Corvos-marinhos pescadores

Cruzo a cidade de uma ponta à outra, atravesso o Li utilizando a ponte da Libertação, sento-me num mercado de comida, já na outra margem, e concedo ao corpo o pequeno prazer de desfrutar de mais um momento tranquilo, no Qixing Gongyuan, o parque das Sete Estrelas, assim baptizado para celebrar os sete picos das suas montanhas (quatro da montanha Putuo e três da Crescente) e que estão ordenadas de acordo com a constelação da Ursa Maior.

Cobrindo uma área de quase 140 hectares, o parque permanece como uma das mais originais atracções turísticas do país (aberto durante a dinastia Sui) e proporciona horas e horas de divertimento e de lazer. Há penhascos para subir, caves para explorar, espaços para piqueniques, macacos para observar e mesmo um jardim zoológico que é aconselhável a todos menos aqueles que sofrem de depressões. Por aqui me deixo ficar, atravessando a ponte das Flores, com o seu arco projectado nas águas para formar uma lua cheia, fitando as montanhas, a colina do Camelo, os múltiplos pavilhões, a Praça da Luz da China com os seus murais esculpidos na pedra que representam cinco mil anos de civilização chinesa e, finalmente, Shi Ji Bao Ding, um Ding (caldeirão) com quatro pernas e uma altura de quase cinco metros que é o símbolo de prosperidade do país e de um povo que vive em paz.

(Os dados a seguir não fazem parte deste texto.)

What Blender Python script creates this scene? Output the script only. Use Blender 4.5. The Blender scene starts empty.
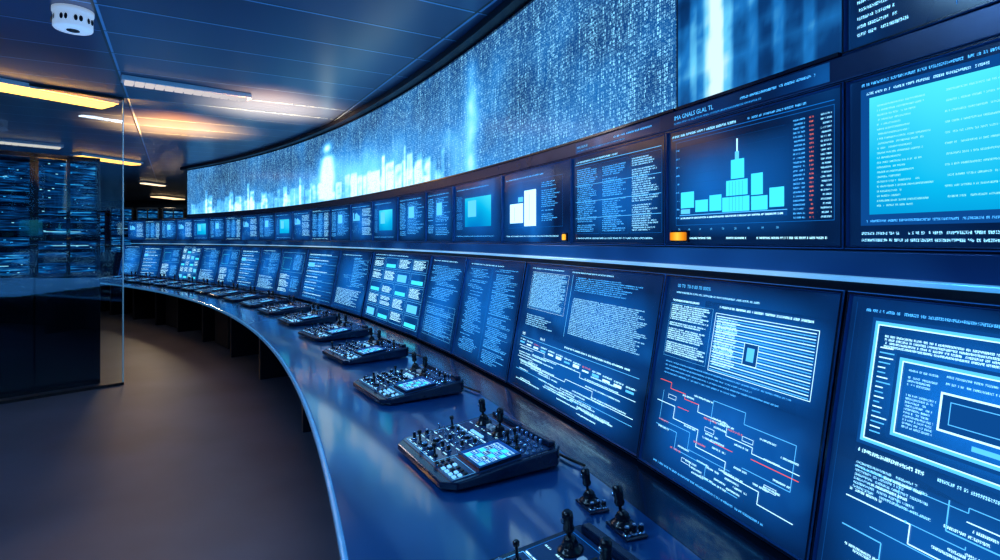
import bpy, math, random
from mathutils import Vector, Matrix, noise as mnoise
random.seed(7)
scene=bpy.context.scene
try:
    scene.view_settings.view_transform='Standard'
except Exception: pass
EYE=1.7
F=560.0
CX,CY=-21.57,-6.32
R=24.0
D2R=math.pi/180
def link(o): scene.collection.objects.link(o); return o
def P(th,r,z=0.0):
    a=th*D2R; return Vector((CX+r*math.cos(a),CY+r*math.sin(a),z))
def th_of_x(x,r=R):
    k=(x-500)/F
    a=k*k+1; b=-2*(k*CX+CY); c=CX*CX+CY*CY-r*r
    t=(-b+math.sqrt(b*b-4*a*c))/(2*a)
    return math.degrees(math.atan2(t-CY,t*k-CX))
def lin(c):
    c/=255.0
    return c/12.92 if c<=0.04045 else ((c+0.055)/1.055)**2.4
def srgb(r,g,b): return (lin(r),lin(g),lin(b),1.0)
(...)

O sol escoa-se silenciosamente e a luz do crepúsculo perfila-se no horizonte no instante em que a colina da Tromba do Elefante surge no meu campo de visão. Mais próximos estão alguns elefantes de cimento que parecem banhar-se nas águas do rio. Por entre eles, espalhando sorrisos, nadam as crianças, felizes, com rostos expressivos, levantando dois dedinhos para a câmara fotográfica.

A noite cai, brusca, os pescadores, fiéis aos métodos ancestrais (com mais de mil anos e já descritos no Livro dos Sui, a história oficial desta dinastia chinesa), estão sentados nas suas barcas rudimentares de bambu, chapéus cónicos na cabeça, segurando uma cana na mão e iluminados pela luz débil de um candeeiro.  Uma outra cana, suspensa sobre duas cadeiras também de bambu, atravessa a pequena embarcação a toda a largura e, apoiados em cada um dos extremos, estão dois corvos- marinhos que, treinados pelos pescadores, não tardarão a mergulhar os seus bicos nas águas escuras do rio antes de regressarem aos barcos com um peixe preso com firmeza (porque um fio à volta da base da garganta das aves as impede de engolir os maiores e, uma vez puxado, funciona como um sinal do pescador) e que logo depositarão no lugar habitual.

Uns dedicam-se mesmo à pesca, seguindo gerações e gerações, outros parecem mais interessados na indústria do turismo. Mas nem uns nem outros retiram encanto às trevas iluminadas pela luz mortiça que vai tremelicando nas águas escuras do rio, aos pássaros no seu constante vaivém e à explosão de silêncio à medida que a noite avança. Talvez porque, questão de sobrevivência ou mera encenação, esta é a China que, embora com tendência para desparecer, se perpetua no imaginário do viandante.